Scene script records
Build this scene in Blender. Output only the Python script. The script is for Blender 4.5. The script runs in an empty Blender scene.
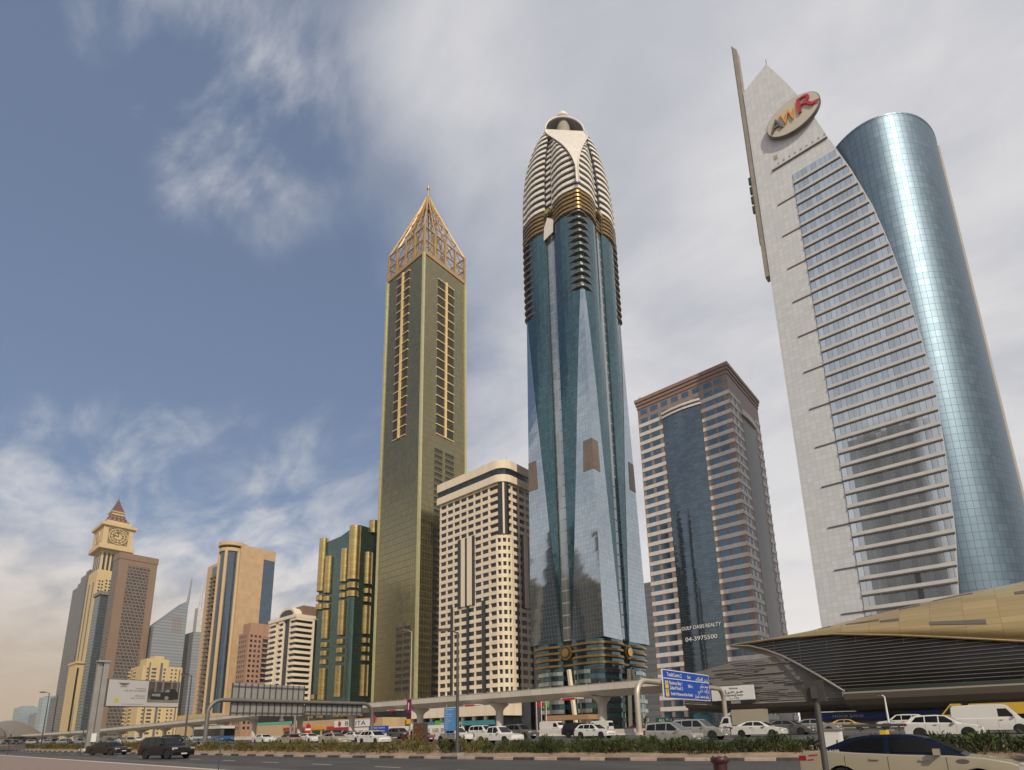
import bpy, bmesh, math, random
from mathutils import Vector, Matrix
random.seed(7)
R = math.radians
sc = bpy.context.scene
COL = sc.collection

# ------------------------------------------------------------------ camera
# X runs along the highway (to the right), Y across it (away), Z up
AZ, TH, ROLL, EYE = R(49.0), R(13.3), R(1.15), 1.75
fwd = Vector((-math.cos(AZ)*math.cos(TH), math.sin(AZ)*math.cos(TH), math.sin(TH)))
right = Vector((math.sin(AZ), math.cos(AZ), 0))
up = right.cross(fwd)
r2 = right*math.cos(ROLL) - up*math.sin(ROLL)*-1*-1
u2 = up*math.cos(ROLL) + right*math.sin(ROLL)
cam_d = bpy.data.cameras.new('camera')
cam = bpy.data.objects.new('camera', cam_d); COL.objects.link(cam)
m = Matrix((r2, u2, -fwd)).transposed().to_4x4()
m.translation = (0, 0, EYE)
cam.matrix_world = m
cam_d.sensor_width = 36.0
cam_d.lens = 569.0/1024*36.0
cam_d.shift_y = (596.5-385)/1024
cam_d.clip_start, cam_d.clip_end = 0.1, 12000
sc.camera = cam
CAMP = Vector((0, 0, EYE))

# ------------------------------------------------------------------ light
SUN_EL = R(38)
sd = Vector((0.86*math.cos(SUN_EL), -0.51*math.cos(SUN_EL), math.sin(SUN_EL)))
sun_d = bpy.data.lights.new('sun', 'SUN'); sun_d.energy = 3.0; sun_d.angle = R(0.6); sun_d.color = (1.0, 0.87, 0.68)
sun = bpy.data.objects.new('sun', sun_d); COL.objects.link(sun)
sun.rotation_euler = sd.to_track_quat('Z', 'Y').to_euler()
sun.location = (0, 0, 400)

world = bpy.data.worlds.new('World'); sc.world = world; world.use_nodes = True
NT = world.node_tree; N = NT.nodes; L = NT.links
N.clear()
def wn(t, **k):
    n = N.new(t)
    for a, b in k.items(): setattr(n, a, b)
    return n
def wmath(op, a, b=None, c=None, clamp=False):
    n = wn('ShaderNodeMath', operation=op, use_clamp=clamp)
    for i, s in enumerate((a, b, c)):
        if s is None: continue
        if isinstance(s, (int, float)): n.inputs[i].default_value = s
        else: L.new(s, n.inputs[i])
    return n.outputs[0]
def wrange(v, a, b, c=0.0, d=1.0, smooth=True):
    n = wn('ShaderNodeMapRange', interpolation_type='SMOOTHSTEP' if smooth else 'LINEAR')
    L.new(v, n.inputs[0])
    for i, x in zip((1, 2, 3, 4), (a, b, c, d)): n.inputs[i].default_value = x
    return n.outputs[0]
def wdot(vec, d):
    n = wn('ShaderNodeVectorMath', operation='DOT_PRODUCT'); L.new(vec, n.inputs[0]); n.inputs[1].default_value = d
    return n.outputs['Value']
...
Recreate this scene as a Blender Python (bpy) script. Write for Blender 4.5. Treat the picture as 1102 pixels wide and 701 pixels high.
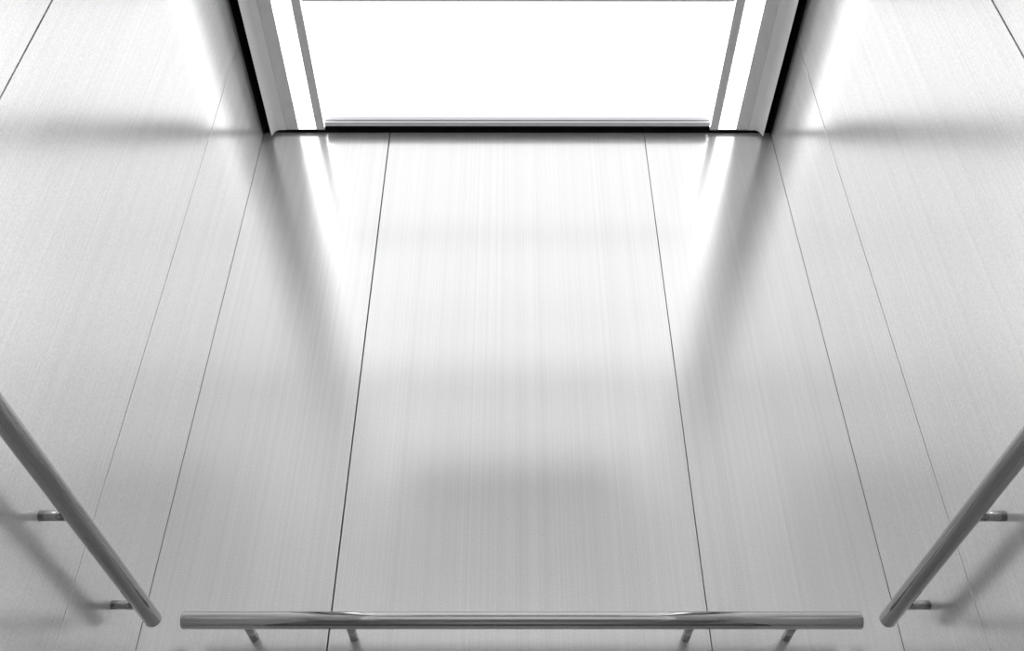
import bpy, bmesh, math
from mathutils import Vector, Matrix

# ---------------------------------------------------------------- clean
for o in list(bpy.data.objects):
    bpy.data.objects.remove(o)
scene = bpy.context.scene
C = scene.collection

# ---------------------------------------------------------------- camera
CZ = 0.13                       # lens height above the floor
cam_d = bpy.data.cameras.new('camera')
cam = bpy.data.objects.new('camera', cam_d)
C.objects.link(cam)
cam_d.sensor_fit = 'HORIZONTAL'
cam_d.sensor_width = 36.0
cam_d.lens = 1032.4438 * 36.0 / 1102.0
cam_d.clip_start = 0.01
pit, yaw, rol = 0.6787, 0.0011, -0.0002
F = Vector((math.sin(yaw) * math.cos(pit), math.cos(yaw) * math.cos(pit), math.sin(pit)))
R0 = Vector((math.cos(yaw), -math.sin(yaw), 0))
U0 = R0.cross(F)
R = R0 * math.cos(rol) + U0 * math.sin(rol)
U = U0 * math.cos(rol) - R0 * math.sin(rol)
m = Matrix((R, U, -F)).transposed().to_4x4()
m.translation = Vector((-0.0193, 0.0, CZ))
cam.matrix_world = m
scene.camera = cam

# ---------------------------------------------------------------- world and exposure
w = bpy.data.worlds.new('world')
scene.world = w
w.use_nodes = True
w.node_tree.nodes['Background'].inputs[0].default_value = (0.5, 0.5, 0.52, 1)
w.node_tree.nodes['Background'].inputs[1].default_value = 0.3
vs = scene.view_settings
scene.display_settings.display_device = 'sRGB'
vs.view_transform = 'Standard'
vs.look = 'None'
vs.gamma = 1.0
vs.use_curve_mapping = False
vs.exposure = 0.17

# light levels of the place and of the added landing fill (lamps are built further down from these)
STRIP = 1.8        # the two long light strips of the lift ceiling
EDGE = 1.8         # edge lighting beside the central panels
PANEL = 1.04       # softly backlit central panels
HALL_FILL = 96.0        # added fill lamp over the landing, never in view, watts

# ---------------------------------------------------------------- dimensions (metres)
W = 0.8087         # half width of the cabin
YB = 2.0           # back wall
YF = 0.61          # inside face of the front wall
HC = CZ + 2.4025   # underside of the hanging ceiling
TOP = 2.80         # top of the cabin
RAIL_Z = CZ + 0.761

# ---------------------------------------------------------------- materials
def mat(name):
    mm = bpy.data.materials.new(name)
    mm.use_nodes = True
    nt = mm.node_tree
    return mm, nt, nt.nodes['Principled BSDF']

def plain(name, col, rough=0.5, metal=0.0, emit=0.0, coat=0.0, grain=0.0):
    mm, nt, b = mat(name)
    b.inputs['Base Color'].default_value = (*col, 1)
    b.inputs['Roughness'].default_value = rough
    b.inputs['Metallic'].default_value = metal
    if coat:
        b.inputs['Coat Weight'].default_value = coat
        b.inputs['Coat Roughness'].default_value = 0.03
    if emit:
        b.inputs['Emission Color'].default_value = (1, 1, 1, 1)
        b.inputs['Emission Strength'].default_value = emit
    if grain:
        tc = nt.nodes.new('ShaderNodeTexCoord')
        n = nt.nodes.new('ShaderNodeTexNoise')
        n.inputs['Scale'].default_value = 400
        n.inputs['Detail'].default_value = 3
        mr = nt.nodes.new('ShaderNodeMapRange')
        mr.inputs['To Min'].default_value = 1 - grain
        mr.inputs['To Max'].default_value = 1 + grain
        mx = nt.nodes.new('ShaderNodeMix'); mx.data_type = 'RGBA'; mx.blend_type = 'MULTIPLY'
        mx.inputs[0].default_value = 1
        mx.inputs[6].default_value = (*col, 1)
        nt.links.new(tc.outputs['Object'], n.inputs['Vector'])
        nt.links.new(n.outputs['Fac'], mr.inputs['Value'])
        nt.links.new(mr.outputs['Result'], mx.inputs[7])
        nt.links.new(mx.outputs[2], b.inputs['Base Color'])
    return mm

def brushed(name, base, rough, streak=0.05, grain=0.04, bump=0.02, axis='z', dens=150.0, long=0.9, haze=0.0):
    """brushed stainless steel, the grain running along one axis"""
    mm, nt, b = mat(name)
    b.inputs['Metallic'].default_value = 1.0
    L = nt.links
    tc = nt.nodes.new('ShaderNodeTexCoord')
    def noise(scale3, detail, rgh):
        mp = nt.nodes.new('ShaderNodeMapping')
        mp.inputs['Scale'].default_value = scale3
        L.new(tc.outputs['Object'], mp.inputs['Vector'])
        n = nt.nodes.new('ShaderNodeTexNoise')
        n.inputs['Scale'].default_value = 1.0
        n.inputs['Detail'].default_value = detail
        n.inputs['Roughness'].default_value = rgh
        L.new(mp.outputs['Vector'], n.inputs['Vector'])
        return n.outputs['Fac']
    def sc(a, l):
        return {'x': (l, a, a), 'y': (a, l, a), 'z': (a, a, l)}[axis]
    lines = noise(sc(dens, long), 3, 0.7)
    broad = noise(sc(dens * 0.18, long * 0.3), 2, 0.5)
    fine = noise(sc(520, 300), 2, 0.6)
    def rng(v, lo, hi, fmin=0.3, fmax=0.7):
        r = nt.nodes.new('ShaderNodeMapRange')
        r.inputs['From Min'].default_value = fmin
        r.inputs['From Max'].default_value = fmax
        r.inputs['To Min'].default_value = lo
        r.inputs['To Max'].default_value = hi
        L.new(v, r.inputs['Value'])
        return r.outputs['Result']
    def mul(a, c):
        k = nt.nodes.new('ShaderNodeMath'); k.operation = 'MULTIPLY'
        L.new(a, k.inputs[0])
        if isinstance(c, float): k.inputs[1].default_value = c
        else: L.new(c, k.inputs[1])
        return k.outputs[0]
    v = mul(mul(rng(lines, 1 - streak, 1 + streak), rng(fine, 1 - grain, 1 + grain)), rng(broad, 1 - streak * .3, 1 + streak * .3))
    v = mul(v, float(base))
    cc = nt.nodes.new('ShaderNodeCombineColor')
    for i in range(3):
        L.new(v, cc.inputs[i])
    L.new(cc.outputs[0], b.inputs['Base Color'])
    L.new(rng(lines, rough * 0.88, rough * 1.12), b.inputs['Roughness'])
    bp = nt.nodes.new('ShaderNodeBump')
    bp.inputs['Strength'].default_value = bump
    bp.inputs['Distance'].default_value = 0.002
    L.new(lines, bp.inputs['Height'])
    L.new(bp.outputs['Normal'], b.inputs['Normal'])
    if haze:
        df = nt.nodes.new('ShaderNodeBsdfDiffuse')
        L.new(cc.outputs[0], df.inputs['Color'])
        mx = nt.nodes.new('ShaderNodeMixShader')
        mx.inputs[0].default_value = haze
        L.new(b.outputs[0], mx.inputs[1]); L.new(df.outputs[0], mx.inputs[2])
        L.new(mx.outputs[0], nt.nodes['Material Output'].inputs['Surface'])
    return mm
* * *
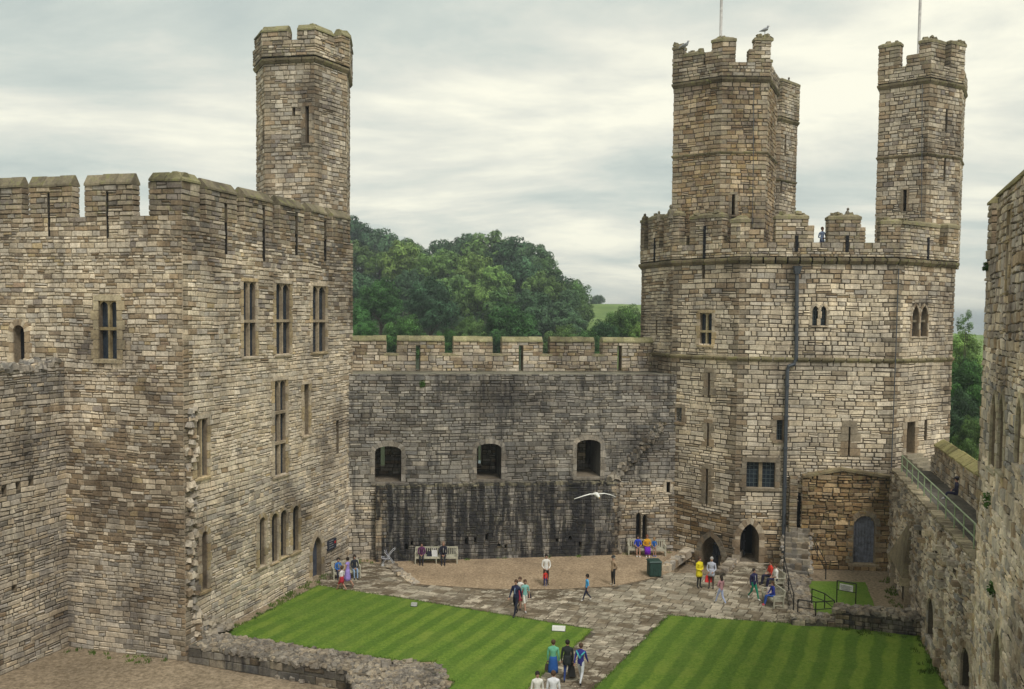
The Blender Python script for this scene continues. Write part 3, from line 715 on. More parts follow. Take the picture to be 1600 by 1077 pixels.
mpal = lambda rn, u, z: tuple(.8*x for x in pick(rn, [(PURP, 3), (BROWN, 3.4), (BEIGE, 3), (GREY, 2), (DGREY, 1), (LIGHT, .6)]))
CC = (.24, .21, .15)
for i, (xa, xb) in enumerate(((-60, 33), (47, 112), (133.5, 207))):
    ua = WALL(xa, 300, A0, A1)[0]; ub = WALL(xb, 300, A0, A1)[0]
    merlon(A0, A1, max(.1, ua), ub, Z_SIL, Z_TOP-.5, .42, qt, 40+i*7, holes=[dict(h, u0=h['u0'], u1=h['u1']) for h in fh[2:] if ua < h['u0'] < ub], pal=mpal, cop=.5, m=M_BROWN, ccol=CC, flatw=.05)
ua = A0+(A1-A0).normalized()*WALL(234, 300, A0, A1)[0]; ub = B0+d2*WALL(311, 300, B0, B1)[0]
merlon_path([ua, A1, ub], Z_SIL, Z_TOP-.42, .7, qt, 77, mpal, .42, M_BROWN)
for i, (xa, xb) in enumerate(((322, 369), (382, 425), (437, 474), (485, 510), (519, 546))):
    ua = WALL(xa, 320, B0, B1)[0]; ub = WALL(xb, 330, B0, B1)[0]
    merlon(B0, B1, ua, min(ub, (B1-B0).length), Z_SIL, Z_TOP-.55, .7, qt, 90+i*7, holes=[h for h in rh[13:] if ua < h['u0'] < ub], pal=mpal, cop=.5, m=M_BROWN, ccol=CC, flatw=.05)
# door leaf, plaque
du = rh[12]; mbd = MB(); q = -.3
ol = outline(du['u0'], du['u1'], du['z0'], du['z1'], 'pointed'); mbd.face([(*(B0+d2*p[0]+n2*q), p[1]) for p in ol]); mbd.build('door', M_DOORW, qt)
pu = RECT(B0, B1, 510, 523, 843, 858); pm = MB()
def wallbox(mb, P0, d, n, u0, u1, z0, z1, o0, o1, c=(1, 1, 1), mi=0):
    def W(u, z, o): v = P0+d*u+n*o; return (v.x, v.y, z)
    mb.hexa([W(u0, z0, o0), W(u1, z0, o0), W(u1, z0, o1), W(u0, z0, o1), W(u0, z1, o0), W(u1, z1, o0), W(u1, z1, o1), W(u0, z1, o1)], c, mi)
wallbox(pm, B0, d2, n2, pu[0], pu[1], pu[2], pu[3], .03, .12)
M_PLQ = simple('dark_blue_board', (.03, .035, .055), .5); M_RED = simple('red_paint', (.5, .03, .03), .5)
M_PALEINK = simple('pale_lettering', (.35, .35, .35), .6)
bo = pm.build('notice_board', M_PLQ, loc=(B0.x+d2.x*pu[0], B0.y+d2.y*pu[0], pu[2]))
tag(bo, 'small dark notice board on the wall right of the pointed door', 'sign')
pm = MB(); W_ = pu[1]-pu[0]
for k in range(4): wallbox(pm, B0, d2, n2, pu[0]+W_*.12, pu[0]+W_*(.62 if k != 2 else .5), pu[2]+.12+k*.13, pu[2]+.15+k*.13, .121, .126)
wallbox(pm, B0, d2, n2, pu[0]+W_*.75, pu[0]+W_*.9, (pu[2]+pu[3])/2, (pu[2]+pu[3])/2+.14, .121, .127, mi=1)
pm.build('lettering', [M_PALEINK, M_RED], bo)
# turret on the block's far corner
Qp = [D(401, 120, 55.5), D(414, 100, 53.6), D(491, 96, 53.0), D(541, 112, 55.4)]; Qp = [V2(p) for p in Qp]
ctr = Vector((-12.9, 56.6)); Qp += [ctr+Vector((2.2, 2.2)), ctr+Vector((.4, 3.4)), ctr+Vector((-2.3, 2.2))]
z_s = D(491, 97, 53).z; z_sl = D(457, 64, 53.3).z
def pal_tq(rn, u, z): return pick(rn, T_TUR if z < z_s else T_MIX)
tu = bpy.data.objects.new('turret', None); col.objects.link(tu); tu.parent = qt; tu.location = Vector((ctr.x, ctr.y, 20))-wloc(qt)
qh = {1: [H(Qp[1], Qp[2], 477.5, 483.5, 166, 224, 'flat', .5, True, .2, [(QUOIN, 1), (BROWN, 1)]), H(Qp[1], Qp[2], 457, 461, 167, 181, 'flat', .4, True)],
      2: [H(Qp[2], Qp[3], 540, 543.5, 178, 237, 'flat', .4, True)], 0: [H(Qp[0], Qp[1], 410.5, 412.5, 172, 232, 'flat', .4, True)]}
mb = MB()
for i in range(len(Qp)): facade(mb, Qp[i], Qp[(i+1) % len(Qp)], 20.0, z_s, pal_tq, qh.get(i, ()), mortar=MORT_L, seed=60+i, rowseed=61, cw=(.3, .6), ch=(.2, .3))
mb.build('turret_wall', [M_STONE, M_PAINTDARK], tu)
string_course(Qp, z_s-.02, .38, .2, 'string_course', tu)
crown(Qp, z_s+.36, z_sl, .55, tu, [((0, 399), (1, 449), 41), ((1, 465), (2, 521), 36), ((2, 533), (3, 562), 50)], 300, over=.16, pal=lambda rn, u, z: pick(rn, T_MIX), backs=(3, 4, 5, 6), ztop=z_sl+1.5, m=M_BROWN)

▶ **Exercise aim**
Identify which lines contain the word "Blender" and copy each one.

▶ **Final result**
Build this scene in Blender. Output only the Python script. The script is for Blender 4.5. The script runs in an empty Blender scene.
Recreate this scene as a Blender Python (bpy) script. Write for Blender 4.5. Treat the picture as 1102 pixels wide and 701 pixels high.
The Blender Python script for this scene continues. Write part 3, from line 715 on. More parts follow. Take the picture to be 1600 by 1077 pixels.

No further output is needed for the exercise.